# Problem:
Examine the records and identify each line that includes the string "picture". Copy those lines.

# Record set:
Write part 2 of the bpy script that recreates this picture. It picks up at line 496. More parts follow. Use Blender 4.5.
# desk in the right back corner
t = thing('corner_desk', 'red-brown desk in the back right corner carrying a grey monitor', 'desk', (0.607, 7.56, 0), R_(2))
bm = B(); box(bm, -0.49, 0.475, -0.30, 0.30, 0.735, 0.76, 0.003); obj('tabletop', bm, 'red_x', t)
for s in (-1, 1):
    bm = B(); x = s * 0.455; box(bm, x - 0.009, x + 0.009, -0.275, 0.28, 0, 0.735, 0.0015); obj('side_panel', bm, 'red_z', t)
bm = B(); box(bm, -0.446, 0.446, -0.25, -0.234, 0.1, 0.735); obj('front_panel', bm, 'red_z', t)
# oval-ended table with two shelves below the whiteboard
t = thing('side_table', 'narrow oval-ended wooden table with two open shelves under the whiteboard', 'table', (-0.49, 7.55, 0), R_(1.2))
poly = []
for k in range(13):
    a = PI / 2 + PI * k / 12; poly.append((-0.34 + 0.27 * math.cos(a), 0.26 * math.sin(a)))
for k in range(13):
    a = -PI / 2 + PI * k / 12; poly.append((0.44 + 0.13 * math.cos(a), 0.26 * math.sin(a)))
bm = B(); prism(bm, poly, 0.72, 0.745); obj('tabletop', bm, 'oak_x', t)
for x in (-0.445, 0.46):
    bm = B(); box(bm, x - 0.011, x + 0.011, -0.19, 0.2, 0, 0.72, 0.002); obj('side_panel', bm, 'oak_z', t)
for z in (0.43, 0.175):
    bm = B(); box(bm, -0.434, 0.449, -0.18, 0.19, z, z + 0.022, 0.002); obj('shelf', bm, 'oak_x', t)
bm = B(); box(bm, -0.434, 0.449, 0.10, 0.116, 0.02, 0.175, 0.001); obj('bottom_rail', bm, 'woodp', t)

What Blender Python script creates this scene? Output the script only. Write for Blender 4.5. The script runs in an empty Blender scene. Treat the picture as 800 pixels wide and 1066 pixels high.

# Result below:
Write part 2 of the bpy script that recreates this picture. It picks up at line 496. More parts follow. Use Blender 4.5.
What Blender Python script creates this scene? Output the script only. Write for Blender 4.5. The script runs in an empty Blender scene. Treat the picture as 800 pixels wide and 1066 pixels high.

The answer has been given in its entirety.